Published in the Ottawa Citizen, November 10, 2007

Stephane Dion should instruct the Liberal dominated Senate to pass its own motion for a constitutional amendment on comprehensive Senate reform. Following consultations with the provinces, it should be formulated on a stand alone basis. Stephen Harper should then agree to place the amendment on a referendum ballot.

This is the proper response to Senator Segal and NDP Leader Jack Layton’s motions for a referendum on abolishing the Senate and is preferable to poorly conceived ideas on term limits and elections of senators that will do little to improve the comportment, function or legitimacy of the Senate. It is also the obvious antidote to cavalier notions about abolishing an institution seminal both to Canada’s history and its future.

Originally designed to compensate smaller provinces for Central Canada’s dominance in the Commons (hence their disproportionate number of seats), the Senate is one of three entities with authority to initiate an amendment to the constitution. The other two are the federal government and the provinces. But the federal government, despite expert opinion that elected senators could undermine Canada’s system of responsible government, has painted itself into a corner on the subject while the provinces have displayed little imagination and certainly no appetite for opening the constitution. Only Alberta has passed a Senate reform bill built around the triple E concept while Quebec Premier Jean Charest has openly speculated about reforming the Senate along the lines of the House of the Provinces or the German Bundesrat model.

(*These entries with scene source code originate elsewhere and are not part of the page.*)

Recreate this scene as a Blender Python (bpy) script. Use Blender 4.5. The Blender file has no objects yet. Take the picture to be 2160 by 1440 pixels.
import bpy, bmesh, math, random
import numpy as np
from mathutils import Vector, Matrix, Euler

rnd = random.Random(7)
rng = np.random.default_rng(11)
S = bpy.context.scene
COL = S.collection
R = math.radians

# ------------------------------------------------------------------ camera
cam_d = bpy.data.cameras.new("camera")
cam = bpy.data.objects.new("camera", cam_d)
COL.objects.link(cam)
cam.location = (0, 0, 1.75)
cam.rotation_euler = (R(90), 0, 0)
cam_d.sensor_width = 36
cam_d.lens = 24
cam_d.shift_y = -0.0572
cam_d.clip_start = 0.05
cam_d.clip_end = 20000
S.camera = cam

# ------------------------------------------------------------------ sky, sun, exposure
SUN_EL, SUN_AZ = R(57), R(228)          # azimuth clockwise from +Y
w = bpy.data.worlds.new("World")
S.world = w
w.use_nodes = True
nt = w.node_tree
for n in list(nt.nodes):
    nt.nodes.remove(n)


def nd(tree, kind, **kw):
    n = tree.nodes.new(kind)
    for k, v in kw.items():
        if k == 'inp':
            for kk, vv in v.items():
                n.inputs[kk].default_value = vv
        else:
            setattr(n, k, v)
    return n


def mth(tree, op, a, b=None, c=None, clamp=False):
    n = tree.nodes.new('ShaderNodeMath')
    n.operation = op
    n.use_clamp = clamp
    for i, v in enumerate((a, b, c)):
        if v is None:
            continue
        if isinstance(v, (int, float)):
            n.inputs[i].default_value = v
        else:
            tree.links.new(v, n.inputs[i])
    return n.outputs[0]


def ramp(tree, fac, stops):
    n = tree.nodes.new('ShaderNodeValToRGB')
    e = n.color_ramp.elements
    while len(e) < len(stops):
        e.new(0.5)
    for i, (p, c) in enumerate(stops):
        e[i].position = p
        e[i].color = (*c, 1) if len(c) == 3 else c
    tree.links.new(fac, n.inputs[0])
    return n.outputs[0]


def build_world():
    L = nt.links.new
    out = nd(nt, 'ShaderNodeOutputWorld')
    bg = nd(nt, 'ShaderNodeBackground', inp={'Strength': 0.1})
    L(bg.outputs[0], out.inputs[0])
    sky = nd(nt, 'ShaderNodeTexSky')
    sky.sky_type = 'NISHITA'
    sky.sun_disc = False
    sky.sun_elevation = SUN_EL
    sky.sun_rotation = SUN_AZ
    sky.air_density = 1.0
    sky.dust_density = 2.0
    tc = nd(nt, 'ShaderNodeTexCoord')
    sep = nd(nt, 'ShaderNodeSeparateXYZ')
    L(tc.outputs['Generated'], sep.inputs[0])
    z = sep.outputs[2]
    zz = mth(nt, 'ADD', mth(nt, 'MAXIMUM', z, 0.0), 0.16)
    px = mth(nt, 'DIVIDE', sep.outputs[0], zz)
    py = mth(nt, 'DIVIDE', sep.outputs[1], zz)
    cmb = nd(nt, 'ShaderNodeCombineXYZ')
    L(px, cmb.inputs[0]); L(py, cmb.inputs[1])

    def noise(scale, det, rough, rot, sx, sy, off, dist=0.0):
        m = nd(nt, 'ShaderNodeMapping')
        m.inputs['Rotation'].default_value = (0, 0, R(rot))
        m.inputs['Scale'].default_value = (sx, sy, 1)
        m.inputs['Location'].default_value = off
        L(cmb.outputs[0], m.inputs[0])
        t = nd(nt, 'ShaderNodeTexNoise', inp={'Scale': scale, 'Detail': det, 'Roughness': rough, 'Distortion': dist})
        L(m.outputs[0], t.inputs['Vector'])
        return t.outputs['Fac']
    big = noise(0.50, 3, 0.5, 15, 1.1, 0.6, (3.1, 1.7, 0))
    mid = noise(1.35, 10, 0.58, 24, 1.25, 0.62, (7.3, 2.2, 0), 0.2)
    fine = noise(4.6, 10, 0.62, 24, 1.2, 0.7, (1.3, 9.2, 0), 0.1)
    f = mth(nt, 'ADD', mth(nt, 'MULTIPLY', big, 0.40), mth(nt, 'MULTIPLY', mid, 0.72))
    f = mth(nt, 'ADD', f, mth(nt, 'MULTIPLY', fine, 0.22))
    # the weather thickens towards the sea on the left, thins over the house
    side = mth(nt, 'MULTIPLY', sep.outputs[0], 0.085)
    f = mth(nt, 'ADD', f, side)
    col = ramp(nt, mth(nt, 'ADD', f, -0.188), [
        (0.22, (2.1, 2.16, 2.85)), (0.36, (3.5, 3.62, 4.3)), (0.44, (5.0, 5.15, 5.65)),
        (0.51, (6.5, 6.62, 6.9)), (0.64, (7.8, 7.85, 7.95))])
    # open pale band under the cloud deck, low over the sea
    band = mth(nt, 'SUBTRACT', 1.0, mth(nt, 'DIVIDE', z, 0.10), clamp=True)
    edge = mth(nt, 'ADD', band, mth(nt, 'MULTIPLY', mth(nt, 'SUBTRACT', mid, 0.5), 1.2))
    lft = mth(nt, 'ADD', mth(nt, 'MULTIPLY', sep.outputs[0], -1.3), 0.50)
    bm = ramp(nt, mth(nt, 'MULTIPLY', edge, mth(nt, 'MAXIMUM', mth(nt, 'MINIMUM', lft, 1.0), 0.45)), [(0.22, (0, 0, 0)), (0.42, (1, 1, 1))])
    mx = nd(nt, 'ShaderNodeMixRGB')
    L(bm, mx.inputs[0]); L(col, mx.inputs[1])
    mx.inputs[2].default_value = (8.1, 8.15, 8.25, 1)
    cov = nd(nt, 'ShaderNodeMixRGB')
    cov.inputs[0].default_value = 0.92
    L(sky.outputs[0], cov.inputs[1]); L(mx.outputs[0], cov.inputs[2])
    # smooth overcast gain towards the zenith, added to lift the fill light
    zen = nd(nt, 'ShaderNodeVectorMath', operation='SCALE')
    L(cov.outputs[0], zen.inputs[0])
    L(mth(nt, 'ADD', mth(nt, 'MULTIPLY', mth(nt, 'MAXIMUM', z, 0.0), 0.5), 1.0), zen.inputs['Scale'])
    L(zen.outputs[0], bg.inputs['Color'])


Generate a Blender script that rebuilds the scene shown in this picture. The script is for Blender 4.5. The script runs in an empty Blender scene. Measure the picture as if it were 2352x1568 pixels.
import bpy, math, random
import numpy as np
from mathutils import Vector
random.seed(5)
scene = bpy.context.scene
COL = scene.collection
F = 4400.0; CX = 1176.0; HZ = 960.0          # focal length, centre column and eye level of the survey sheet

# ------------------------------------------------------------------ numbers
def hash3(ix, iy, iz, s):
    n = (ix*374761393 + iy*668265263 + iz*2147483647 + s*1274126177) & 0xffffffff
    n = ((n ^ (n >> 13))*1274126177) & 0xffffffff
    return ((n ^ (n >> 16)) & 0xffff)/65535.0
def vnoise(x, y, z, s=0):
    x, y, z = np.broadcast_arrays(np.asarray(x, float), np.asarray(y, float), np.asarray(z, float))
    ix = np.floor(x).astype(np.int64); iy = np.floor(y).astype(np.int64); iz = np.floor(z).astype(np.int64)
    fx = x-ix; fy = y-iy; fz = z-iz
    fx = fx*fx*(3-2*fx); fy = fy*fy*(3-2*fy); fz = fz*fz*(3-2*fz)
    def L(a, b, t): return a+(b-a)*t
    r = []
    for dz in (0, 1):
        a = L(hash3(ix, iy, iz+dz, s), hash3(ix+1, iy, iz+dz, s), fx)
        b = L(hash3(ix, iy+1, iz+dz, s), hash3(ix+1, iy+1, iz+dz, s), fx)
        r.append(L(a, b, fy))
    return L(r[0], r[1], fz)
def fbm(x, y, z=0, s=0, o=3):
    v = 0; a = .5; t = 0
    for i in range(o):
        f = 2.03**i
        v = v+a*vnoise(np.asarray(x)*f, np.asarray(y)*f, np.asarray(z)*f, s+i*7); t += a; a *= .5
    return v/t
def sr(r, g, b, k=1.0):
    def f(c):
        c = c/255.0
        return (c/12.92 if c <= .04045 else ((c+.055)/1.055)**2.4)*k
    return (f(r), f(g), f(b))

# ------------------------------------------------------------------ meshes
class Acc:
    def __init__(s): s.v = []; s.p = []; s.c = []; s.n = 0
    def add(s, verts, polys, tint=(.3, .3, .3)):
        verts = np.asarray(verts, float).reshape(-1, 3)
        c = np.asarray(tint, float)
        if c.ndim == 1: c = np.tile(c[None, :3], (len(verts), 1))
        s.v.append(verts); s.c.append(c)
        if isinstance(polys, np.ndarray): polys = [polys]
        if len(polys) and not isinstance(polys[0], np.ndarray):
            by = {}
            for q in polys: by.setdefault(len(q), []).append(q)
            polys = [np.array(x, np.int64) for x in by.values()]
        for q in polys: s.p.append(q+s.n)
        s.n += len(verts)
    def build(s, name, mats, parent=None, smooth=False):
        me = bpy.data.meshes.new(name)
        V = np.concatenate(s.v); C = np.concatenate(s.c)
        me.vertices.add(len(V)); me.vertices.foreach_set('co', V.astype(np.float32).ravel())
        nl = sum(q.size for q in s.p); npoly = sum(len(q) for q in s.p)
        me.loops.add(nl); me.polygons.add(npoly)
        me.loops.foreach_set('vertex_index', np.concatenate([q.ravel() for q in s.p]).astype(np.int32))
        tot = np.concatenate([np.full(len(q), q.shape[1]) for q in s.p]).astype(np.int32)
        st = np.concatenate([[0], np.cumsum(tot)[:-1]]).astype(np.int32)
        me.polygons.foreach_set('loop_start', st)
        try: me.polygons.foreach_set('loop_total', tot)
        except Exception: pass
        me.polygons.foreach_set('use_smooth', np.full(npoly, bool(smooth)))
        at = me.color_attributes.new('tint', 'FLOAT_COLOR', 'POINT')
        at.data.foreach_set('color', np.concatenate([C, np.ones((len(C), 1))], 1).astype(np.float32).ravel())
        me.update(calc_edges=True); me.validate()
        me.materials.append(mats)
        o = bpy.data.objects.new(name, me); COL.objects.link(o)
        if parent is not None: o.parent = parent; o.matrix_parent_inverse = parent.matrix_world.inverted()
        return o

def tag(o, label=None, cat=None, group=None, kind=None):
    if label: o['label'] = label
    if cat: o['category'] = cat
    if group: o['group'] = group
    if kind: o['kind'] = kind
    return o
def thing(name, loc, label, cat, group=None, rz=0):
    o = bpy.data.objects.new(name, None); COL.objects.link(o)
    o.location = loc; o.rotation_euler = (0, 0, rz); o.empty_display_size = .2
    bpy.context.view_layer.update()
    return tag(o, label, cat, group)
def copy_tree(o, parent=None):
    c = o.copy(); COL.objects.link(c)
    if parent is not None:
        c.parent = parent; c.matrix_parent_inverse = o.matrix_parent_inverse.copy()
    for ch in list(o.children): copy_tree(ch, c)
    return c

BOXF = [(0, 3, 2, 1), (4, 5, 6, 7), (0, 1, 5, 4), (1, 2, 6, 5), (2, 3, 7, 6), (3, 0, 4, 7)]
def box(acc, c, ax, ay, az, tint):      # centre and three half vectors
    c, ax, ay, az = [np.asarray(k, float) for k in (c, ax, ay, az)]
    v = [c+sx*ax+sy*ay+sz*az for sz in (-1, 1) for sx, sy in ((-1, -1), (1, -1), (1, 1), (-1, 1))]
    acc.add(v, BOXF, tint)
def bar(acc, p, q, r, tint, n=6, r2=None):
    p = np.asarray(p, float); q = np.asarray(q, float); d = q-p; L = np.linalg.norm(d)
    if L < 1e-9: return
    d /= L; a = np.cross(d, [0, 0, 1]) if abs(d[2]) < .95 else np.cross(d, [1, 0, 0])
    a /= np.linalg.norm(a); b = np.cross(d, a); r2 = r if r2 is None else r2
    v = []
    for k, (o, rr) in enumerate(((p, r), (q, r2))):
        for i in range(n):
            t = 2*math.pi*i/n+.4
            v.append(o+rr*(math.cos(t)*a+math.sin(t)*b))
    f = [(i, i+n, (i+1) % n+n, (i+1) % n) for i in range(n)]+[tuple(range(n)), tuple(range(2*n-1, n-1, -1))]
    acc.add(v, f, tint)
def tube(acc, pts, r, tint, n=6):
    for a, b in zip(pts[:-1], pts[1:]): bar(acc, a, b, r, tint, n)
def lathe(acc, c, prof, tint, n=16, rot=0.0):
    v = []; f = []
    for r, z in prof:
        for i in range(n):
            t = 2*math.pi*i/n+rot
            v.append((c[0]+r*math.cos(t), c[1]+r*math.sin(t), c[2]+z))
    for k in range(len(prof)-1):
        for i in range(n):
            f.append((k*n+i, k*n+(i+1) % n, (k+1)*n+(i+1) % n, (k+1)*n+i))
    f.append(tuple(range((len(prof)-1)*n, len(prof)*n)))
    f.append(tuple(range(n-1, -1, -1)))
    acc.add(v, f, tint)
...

Senators are well equipped to undertake the research, consultations, committee work and legislative draftsmanship necessary to formulate a constitutional amendment. Better still, they can undertake such work discreetly, without the fanfare that accompanied the Meech Lake and Charlottetown Accords. While many Canadians will want some input into how the Senate should be reformed, few will be concerned with the mechanics so long as they have information, followed by debate, on which to make their decision in a referendum. The provinces, some of whom have legislated requirements for a referendum on constitutional amendments, would also be able to decide their support. Then, if Parliament and seven provinces with fifty per cent of Canada’s population agree, the Constitution would be amended and the Senate reformed.

Throughout Canadian history, many attempts have been made to reform the Senate. Most have focused on achieving meaningful representation for the provinces at the federal level. In any new attempt at Senate reform, the need for that focus is more urgent than ever.

For Canada, the pressures of continentalization and globalization continue unabated. Major implications for Canadian unity result from increasing trends among the provinces toward self-determined global and inter-provincial arrangements, Quebec’s nationalist aspirations, Ontario’s economic woes and Canada-US relations post 9/11.

And if pressures exist from without, the means with which to resist from within grow fewer and flimsier. With a spending power that is in retreat, an equalization formula that is controversial and a non-existent economic union of the provinces, federal-provincial battle lines are regularly drawn.

While centrifugal forces and questions around the ties that bind are nothing new for Canada, the increasing strength of the first and weakness of the second should compel renewed appreciation of the importance of maintaining social and political institutions that reflect the dynamic balance of the country and that underpin its stability and cohesion.

Today, Canada needs a political institution that not only reflects but gives procedural coherence to its most dynamic balance, namely federal-provincial relations. Only a Senate reformed along the lines of a House of the Provinces, comprising representatives of provincial governments, can achieve this. Not altogether incompatible with the Triple E model (representatives of provincial governments would likely be elected members of their legislatures), it is the only model likely to gain acceptance among the provinces. After all, given agreement on the allocation of seats, which province would refuse the opportunity to determine its own selection method and term limits?

Politicians play footsie with Canadian institutions at Canada’s peril. Given to excesses of partisanship, politically correct identity politics and ideological manipulations from the left and right, they are already seriously weakened. Now, a Senate discredited primarily by its patronage selection process must necessarily change. But to entertain a motion on its abolition is to play footsie with eliminating yet another tie that could bind the country at a time when it is needed most.


MARGRET KOPALA’s column on western perspectives appears every other week.